Pope Benedict XVI has stated the abuse of children by Irish clergy was 'sinful and criminal' and has blamed "inadequate procedures for determining the suitability of candidates" for the priesthood as the main issue.

However, he did not say whether or not bishops should resign for past failures to protect victims or indicate that he would meet victims of abuse.

In his pastoral letter to Irish Catholics the Pope said he was 'truly sorry' for the abuse victims and he expressed shame at the deeds committed.

"I have been deeply disturbed by the information which has come to light regarding the abuse of children and vulnerable young people by members of the Church in Ireland, particularly by priests and religious. 

“I can only share in the dismay and the sense of betrayal that so many of you have experienced on learning of these sinful and criminal acts and the way Church authorities in Ireland dealt with them," he stated.

The Pope said problems with how priests were chosen for their life's work were at the root of the issue.

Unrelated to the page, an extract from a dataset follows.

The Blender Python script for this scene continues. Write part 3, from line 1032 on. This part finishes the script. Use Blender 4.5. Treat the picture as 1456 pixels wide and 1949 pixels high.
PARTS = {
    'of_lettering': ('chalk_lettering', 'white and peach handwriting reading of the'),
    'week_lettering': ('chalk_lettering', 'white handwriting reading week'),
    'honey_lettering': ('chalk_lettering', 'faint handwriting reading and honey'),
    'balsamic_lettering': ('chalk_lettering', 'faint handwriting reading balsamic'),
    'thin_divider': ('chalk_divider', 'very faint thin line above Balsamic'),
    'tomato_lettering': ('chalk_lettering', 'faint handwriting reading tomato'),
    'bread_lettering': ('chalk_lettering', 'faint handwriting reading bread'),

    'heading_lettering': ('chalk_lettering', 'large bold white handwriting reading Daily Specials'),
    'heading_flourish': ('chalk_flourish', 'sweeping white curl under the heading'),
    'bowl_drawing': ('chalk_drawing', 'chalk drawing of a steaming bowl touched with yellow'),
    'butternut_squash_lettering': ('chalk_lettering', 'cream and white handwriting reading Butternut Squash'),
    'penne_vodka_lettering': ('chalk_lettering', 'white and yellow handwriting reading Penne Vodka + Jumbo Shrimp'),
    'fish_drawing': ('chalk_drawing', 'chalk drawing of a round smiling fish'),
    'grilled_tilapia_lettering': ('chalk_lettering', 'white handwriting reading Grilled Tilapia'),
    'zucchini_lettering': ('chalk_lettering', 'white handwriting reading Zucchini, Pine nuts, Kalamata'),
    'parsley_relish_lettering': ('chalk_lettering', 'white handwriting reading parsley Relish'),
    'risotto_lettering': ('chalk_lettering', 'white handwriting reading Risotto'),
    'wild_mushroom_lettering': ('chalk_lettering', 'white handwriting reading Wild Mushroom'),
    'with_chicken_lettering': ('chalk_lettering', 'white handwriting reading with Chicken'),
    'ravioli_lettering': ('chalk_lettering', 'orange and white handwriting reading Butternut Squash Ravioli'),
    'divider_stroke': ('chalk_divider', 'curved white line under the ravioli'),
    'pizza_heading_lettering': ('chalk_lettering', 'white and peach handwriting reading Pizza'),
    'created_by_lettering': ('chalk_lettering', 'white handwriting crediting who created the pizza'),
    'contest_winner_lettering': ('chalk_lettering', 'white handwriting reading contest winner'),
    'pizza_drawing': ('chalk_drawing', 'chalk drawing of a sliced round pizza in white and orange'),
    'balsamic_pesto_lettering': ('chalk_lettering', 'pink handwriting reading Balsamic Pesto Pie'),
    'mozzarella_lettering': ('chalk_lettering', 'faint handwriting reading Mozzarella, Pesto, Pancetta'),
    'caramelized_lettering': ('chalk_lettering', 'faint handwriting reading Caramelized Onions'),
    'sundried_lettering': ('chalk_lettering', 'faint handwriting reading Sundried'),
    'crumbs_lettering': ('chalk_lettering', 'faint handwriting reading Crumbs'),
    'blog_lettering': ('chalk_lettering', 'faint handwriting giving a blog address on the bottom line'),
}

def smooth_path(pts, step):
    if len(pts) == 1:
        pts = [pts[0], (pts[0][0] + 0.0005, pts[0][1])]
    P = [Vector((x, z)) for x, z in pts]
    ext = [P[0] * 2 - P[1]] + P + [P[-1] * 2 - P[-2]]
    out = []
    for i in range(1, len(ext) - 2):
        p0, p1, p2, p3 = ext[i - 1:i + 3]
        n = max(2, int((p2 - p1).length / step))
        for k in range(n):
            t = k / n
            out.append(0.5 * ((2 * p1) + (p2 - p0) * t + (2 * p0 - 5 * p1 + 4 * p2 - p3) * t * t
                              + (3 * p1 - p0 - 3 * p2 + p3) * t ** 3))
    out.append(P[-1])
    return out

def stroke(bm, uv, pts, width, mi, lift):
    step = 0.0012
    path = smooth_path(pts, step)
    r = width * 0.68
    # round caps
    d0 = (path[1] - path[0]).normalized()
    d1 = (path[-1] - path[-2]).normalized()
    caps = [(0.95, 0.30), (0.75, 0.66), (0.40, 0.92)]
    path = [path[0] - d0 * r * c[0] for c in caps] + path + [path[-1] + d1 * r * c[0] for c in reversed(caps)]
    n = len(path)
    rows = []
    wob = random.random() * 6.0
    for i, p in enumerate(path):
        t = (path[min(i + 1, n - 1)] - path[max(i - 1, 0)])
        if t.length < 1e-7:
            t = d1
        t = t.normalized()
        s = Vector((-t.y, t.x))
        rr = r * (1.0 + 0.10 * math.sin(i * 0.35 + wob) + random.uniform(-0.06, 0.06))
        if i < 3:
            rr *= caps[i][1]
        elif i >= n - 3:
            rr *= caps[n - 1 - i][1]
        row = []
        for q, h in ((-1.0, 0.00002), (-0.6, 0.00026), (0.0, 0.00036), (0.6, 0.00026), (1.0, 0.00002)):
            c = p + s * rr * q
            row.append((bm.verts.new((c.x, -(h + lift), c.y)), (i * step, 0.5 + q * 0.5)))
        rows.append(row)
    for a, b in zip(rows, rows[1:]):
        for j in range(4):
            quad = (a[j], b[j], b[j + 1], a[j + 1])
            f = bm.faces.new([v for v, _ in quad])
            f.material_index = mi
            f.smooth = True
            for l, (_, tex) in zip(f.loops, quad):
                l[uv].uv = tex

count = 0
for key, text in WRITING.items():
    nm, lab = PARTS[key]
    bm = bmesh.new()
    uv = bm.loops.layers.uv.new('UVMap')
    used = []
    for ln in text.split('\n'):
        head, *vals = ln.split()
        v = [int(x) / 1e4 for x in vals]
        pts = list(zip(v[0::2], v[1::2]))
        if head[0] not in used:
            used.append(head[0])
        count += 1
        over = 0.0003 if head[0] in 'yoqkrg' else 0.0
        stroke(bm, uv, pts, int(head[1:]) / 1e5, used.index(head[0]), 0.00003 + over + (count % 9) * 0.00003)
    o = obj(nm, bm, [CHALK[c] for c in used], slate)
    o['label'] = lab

"Inadequate procedures for determining the suitability of candidates for the priesthood and the religious life; insufficient human, moral, intellectual and spiritual formation in seminaries and novitiates; a tendency in society to favor the clergy and other authority figures; and a misplaced concern for the reputation of the Church and the avoidance of scandal, resulting in failure to apply existing canonical penalties and to safeguard the dignity of every person. 

“Urgent action is needed to address these factors, which have had such tragic consequences in the lives of victims and their families, and have obscured the light of the Gospel to a degree that not even centuries of persecution succeeded in doing.

He also said some bishops had failed 'at times grievously' to apply canon law to the crime of child abuse. Addressing abusive priests directly he stated they "should not despair of God's mercy.

 "I urge you to examine your conscience, take responsibility for the sins you have committed, and humbly express your sorrow.  Sincere repentance opens the door to God’s forgiveness and the grace of true amendment.  By offering prayers and penances for those you have wronged, you should seek to atone personally for your actions.  Christ’s redeeming sacrifice has the power to forgive even the gravest of sins, and to bring forth good from even the most terrible evil.  At the same time, God’s justice summons us to give an account of our actions and to conceal nothing.  Openly acknowledge your guilt, submit yourselves to the demands of justice, but do not despair of God’s mercy. “

Pope Benedict said Catholics should reflect on what he called 'Ireland's often heroic contribution' to the church and to humanity so that it would lead to honest self-examination and renewal.

Addressing priests and religious who had abused children, he said they had betrayed the trust placed in them by innocent young people and their parents.

He said: 'You must answer for it before Almighty God and before properly constituted tribunals.'

He urged abusers to examine their conscience and take responsibility for the sins they had committed. This would open the door to 'God's forgiveness'.

 Cardinal Sean Brady, primate of Ireland who has become embroiled in the issue himself after it was revealed he had not acted on evidence of child abuse in 1975 stated: "I welcome this letter. I am deeply grateful to the Holy Father for his profound kindness and concern.

“It is evident from the Pastoral Letter that Pope Benedict is deeply dismayed by what he refers to as 'sinful and criminal acts and the way the Church authorities in Ireland dealt with them.'”

Archbishop of Dublin Diarmuid Martin described the letter as "a further step in the process of renewal and healing.”

He added: “I welcome the Pope's expression of apology and his recognition of the suffering and betrayal experienced by survivors.

'The Pope recognizes the failures of Church authorities in how they dealt with sinful and criminal acts.”